Along the way I have discovered that, in addition to skads of women who like to knit socks, there are also skads of ways to knit socks. Cuff-down or toe-up is probably the most basic division, but there are also other engineering choices to be made: knit one at a time, which is easier, or two at a time, which is more likely to result in a matched pair? Heel flap or short row heel? Fitted leg? Fitted inseam? Padded sole? Wide ribbing or narrow ribbing? How tall should the leg be, and how much of it should be ribbed?

These are the engineering choices that most women might find uninteresting--women are more likely to want to make a stitch pattern that shows above the shoe--but these are the engineering choices that will fascinate men who make themselves "plain socks".

Men like me, anyway. I look forward to learning what goes into making a durable sock; a comfortable sock; a sock I am proud to display to my family and friends; and maybe even a new kind of sock, one that others will want to make for themselves. Even in the most mundane pursuits, it seems a man can have his ambitions.

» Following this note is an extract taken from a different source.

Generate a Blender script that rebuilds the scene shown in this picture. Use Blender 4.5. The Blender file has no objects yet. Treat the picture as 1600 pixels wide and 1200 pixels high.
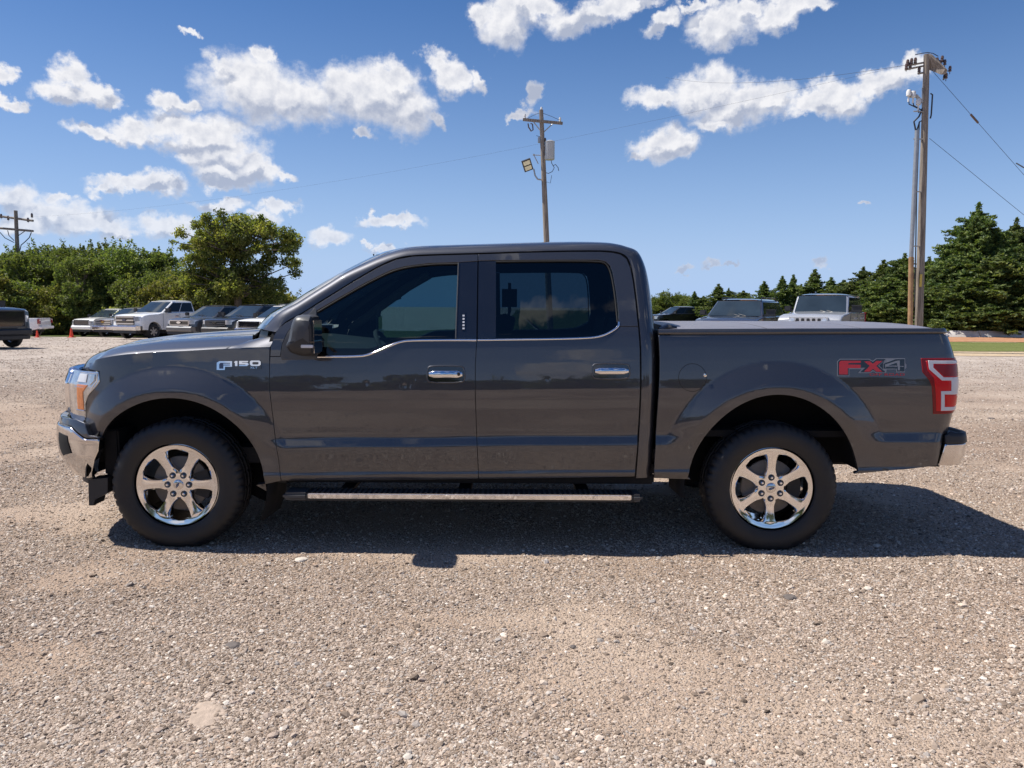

  1. I think your socks are great - babies do need sturdy socks. They came out really nice! have fun knitting!

  2. Thanks, Kristina!

    My fifth sock ended up *way* too big, so I made a sixth to finish the two pair for the twins, and another big one to match #5. Now I have a pair to give my sister-in-law, who is also expecting.

    I'm currently in the middle of two knitting projects and two crochet projects...lots of fun.